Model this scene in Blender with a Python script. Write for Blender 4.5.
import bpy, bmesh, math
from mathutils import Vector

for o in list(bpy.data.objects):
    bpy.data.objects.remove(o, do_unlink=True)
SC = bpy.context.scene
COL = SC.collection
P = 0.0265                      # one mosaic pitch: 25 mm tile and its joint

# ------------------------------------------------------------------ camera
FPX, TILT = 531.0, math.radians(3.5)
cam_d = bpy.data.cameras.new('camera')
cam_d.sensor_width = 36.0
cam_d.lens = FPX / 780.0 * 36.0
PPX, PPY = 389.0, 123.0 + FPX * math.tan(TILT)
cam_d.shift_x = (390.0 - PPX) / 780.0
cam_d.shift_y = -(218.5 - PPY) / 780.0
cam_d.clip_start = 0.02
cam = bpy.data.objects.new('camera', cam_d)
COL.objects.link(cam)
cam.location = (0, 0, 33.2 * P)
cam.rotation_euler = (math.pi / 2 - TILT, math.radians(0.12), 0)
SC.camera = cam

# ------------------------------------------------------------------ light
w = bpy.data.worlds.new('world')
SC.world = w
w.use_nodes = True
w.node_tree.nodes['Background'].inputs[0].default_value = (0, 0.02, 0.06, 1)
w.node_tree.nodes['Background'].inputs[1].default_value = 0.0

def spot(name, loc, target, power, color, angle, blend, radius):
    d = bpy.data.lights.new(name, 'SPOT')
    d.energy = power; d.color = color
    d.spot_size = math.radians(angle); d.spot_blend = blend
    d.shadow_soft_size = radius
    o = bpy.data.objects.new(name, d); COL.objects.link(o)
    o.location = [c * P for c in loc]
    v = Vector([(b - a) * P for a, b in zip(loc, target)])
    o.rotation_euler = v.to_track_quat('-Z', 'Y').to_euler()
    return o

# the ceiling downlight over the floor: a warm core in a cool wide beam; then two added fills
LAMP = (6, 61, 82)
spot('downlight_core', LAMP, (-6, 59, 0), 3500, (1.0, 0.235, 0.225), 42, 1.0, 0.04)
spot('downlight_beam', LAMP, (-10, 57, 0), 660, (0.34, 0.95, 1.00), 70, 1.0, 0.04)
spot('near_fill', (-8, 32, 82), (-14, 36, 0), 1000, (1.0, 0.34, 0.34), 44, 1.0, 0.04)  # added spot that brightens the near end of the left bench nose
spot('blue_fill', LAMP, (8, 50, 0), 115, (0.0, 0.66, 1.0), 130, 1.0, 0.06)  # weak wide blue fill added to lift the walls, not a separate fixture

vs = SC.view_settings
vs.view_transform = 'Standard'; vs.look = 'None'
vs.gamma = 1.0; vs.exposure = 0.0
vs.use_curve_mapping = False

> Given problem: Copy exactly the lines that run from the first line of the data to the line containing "w.node_tree.nodes['Background'].inputs[1].default_value = 0.0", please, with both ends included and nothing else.

> Task result:
Model this scene in Blender with a Python script. Write for Blender 4.5.
import bpy, bmesh, math
from mathutils import Vector

for o in list(bpy.data.objects):
    bpy.data.objects.remove(o, do_unlink=True)
SC = bpy.context.scene
COL = SC.collection
P = 0.0265                      # one mosaic pitch: 25 mm tile and its joint

# ------------------------------------------------------------------ camera
FPX, TILT = 531.0, math.radians(3.5)
cam_d = bpy.data.cameras.new('camera')
cam_d.sensor_width = 36.0
cam_d.lens = FPX / 780.0 * 36.0
PPX, PPY = 389.0, 123.0 + FPX * math.tan(TILT)
cam_d.shift_x = (390.0 - PPX) / 780.0
cam_d.shift_y = -(218.5 - PPY) / 780.0
cam_d.clip_start = 0.02
cam = bpy.data.objects.new('camera', cam_d)
COL.objects.link(cam)
cam.location = (0, 0, 33.2 * P)
cam.rotation_euler = (math.pi / 2 - TILT, math.radians(0.12), 0)
SC.camera = cam

# ------------------------------------------------------------------ light
w = bpy.data.worlds.new('world')
SC.world = w
w.use_nodes = True
w.node_tree.nodes['Background'].inputs[0].default_value = (0, 0.02, 0.06, 1)
w.node_tree.nodes['Background'].inputs[1].default_value = 0.0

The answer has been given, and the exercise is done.